Principle #3: Speak Your Harder Truth
This means being honest to the core, and it’s been a hard one for me in my life, especially with women. For most of my early years in relationships, I withheld my deeper truths for fear they would hurt or upset my wife or, later, my girlfriends. By taking the risk to speak the pieces that are true for you but may create tension, conflict, or even hurt, you are respecting the woman you’re getting to know — and also respecting yourself. Even early on in a relationship, it is key to share your truth about what you see is working or not working for you, or what you want or don’t want. This isn’t about barfing your “stuff” all over her, and it’s not about being so direct that you’re hurtful with your words; instead, it shows your willingness to share what’s true for you even if you think you might be judged for it, or that she won’t like it. Ultimately, this principle is about stepping into your mature masculine and letting go of the nice guy or the good boy — neither of whom is appealing to the strong, dynamic people we say we want to be with.

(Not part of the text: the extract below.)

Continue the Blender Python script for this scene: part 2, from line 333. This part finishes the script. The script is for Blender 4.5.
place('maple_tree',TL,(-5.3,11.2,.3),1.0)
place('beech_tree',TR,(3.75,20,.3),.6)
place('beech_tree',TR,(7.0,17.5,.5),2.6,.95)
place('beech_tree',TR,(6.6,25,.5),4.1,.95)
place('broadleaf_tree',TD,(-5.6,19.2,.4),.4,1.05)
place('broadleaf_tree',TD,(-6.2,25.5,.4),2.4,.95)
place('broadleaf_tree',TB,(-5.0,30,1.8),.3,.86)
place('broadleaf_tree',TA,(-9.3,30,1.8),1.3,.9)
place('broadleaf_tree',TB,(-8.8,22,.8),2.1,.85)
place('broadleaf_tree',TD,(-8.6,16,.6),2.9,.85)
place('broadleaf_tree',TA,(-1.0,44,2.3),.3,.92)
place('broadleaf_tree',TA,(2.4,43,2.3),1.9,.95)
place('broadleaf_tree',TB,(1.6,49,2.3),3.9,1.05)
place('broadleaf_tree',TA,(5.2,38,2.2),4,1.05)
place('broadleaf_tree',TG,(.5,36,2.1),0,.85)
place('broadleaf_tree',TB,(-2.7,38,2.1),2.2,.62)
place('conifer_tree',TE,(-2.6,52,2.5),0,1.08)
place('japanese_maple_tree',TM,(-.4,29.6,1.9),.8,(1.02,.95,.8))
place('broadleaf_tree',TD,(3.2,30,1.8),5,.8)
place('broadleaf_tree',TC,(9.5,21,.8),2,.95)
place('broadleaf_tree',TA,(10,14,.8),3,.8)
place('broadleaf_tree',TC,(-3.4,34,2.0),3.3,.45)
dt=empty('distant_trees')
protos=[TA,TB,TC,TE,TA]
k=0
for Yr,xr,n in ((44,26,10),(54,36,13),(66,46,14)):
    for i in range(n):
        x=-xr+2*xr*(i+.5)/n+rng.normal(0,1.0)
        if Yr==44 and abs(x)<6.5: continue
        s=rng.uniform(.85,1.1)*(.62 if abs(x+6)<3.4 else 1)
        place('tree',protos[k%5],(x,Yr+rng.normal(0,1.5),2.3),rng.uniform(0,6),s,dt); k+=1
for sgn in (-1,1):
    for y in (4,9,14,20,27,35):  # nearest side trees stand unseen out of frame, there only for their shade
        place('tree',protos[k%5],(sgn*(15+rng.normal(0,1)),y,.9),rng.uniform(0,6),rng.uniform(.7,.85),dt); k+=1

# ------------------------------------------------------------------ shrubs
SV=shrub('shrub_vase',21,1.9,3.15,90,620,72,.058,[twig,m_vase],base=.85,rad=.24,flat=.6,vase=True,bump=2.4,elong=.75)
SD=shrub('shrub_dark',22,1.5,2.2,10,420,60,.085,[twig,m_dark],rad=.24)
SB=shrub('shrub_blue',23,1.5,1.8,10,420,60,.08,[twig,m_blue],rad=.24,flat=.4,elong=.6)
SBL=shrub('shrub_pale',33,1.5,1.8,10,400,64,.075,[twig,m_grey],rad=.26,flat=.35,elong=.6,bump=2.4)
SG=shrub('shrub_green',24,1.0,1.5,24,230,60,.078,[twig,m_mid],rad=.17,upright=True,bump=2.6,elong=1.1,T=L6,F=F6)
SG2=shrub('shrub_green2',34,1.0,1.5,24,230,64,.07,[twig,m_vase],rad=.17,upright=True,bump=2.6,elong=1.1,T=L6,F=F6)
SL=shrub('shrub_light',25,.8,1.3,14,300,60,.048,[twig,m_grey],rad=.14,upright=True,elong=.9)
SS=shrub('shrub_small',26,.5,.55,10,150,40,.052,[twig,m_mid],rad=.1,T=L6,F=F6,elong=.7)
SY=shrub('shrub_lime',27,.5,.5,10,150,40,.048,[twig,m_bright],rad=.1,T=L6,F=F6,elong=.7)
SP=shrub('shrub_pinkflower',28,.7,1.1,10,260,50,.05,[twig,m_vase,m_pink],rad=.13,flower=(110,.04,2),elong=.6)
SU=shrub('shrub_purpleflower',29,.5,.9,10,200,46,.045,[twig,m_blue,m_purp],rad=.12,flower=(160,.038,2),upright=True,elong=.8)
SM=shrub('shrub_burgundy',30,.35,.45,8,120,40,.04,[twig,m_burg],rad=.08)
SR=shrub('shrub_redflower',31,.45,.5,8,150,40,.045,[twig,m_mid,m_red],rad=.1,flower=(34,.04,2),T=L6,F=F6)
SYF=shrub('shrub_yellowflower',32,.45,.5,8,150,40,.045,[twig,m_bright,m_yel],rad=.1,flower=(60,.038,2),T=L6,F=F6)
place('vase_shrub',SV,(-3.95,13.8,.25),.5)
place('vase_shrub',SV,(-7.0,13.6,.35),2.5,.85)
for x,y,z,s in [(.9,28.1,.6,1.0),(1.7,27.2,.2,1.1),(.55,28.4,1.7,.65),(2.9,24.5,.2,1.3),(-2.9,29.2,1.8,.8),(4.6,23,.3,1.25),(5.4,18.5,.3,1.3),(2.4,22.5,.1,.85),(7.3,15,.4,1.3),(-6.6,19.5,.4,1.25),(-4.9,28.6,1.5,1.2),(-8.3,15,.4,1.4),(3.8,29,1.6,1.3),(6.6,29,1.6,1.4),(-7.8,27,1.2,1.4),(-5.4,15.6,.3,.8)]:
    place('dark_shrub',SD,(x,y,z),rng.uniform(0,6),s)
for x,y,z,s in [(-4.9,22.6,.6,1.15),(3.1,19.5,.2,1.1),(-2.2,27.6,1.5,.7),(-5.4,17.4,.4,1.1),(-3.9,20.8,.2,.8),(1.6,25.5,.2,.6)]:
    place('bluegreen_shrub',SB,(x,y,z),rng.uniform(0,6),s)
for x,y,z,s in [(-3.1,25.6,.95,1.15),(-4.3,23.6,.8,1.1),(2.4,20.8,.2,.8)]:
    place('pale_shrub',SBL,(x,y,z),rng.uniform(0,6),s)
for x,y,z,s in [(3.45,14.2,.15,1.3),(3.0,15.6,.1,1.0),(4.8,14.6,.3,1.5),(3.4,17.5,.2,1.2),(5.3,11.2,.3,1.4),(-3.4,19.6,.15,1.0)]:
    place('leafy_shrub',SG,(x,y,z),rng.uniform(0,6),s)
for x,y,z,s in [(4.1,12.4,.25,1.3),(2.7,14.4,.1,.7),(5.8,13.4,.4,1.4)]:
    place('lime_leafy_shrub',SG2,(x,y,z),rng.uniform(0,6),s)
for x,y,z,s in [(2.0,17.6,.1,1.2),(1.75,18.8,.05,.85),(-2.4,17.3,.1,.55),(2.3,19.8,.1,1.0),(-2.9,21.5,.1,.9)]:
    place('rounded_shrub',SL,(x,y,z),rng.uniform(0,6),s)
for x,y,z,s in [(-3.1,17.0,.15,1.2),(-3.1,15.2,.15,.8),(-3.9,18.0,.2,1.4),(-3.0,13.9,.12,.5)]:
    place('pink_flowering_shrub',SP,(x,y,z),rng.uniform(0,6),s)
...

Principle #4: Be Willing to Show Your Vulnerability
The core paradox for men is this: If I’m vulnerable, then I can’t be strong or powerful; and if I want to be strong and powerful, I’d better not show vulnerability. Your deep, authentic power as a man comes from your unapologetic willingness to reveal yourself to others, including your deepest feelings such as fear and sadness that may show your vulnerable side. I struggled with this for years as I worked to protect and hide my vulnerabilities. The more confidently and artfully you show those vulnerable pieces, the greater the opportunity for you to draw to you the kind of meaningful relationships that you are desiring. You’ll also find you have more power.
Principle #5: Have Fun!
As I was reviewing these principles with my girlfriend (whom I’m crazy about) and getting some much needed female perspective on all of this, she reminded me of this last principle, and that is to simply enjoy the ride and have some F-U-N. The dating scene can be daunting, tiring and, frankly, kind of crazy at times. And it’s easy to slip into being so serious about finding “the one.” So lighten up. Loosen up! Be a goofball, and find opportunities to laugh — a lot. Don’t get “stuck in the muck”, and remember not to take yourself too seriously. Life is a beautiful dance where you don’t have to know any of the steps, you just show up and let yourself simply move. The rest will take care of itself.